Eli Apple didn’t know the old Landon Collins. He wasn’t around when Collins was a rookie, at times looking overwhelmed and overmatched as a starting safety in a patchwork secondary. The only Collins he saw up close was the All-Pro version that emerged last season to become a force for the Giants’ defense while Apple himself was going through his sometimes bumpy rookie year.

That doesn’t mean that Apple was unaware of the jump Collins made from his first to second year in the NFL.

“It was tough not to pay attention to it because that’s what everybody was talking about last year,” Apple told Newsday after the Giants’ organized team activities Friday.

This year, Apple would like to follow Collins’ trajectory with his own sophomore surge. He’d like to leap from a solid but unspectacular rookie campaign to become a standard-bearer for the defense. And he’s using Collins as a bit of a road map.

“You have to take a more serious approach about everything, you have to be able to be a grown man about things,” Apple said. “Landon, he does a lot of things for himself outside of football. That means getting his body right, working on recovery and stuff. That’s something I need to work on and something I’m working on now.”

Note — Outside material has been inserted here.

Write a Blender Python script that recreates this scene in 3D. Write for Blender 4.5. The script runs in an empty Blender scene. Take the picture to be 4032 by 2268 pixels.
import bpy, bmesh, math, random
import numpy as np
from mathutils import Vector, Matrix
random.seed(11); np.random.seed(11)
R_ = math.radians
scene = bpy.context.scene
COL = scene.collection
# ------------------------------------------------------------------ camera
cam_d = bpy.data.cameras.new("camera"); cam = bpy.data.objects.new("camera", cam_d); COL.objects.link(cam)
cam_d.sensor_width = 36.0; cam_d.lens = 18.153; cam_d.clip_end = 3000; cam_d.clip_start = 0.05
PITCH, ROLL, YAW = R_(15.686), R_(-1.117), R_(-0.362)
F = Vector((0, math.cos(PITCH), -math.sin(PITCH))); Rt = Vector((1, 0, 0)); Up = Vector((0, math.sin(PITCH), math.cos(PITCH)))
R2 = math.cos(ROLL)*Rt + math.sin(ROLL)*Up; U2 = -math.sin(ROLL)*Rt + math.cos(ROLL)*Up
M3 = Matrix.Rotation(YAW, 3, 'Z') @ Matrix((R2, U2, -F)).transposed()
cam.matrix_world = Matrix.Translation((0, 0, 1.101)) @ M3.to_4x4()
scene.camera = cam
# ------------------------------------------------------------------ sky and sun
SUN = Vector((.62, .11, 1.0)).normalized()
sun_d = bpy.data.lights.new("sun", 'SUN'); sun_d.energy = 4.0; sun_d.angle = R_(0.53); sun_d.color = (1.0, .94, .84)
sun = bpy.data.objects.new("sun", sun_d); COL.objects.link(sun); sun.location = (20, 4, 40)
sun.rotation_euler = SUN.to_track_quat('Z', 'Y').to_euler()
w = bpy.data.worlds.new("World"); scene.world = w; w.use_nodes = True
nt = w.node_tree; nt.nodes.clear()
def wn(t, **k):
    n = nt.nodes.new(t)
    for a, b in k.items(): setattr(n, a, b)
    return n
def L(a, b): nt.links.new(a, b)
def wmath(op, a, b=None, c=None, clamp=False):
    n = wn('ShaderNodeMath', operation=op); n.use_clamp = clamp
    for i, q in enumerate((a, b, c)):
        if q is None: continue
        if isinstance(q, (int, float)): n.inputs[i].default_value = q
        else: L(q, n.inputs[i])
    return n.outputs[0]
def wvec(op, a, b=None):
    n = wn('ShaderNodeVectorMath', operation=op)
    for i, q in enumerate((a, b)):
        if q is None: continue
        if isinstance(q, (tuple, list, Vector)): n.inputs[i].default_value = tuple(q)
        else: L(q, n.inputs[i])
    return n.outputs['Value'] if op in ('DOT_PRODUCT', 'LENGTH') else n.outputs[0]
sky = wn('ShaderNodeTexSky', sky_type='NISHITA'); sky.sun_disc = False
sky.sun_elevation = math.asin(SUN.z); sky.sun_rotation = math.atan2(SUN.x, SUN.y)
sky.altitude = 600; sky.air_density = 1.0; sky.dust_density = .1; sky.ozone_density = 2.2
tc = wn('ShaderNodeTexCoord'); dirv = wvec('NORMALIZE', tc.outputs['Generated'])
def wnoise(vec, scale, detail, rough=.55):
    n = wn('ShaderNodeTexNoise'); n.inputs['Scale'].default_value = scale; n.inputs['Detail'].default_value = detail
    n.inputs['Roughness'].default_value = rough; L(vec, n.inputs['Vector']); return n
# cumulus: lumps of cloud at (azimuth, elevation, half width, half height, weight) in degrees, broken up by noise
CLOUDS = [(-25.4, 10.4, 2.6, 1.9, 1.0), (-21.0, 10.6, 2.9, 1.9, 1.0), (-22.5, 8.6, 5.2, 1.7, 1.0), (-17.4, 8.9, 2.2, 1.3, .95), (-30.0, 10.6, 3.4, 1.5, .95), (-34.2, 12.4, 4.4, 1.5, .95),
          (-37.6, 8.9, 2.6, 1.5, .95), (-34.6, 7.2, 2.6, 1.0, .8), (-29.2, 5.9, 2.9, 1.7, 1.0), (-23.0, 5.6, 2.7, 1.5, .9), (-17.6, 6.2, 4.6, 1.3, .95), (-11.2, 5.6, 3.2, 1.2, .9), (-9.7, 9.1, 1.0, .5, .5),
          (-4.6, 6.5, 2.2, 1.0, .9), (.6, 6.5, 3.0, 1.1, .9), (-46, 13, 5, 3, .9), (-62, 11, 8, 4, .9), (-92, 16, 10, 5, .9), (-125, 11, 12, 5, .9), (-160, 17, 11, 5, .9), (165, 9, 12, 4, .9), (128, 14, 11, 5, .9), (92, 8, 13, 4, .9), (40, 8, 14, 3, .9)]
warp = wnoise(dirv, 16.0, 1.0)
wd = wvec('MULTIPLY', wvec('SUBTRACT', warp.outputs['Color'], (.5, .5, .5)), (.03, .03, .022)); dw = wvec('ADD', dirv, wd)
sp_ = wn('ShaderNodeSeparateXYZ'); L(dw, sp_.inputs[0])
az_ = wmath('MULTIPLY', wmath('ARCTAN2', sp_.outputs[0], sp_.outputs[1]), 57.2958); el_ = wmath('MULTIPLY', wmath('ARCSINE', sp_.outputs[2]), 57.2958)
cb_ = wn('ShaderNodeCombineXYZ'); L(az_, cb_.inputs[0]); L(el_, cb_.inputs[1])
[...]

And something he’s been working on all offseason. Training in Arizona, Apple put on nearly 10 pounds of muscle since last season ended. He was at 195 throughout college and for most of last year but now weighs 204. And while that strength will help him be a better, more physical tackler and allow him to contend with big-bodied receivers at the line of scrimmage, it has not had an adverse effect on his speed. Last week, in fact, he said the GPS chip the Giants use to track players during practices registered that he’d never been faster since joining the team as last year’s first-round pick.

“It’s the truth,” he said with a grin when challenged about the reading.

It was during that pace-setting practice on May 25 when Apple tweaked his hamstring, and he hasn’t been on the field with the team for any important activities since. He said he hopes to be back on the field before the offseason program ends in two weeks. Even if he’s not, his mental comfort with the defense is improving each day.

“I’m 10 times ahead of where I was last year,” he said.

The physical alteration, though, is what’s most noticeable at first glance. He credited the change to hard work and diet, getting rid of the junk food and telling his mother to make less fried chicken for him. But he also took it upon himself to learn how to cook a bit, took more responsibility for his actions and decisions and, as he said of Collins, tried to become “a grown man.”

Apple’s physical transformation during his first offseason in the NFL also rings of Collins, although the safety lost weight instead of gaining it to come back sleeker and more agile.

None of this means that Apple automatically will follow Collins’ ascension. And he knows that.

“You have to be your own self,” Apple said. “You can’t just look at one guy and be like, ‘This is how it’s going to work for me.’ But you can try to take little things that you learned from his jump and try to implement them into what you have going on.”

And hopefully, Apple said, even if the paths are different, the results will be similar.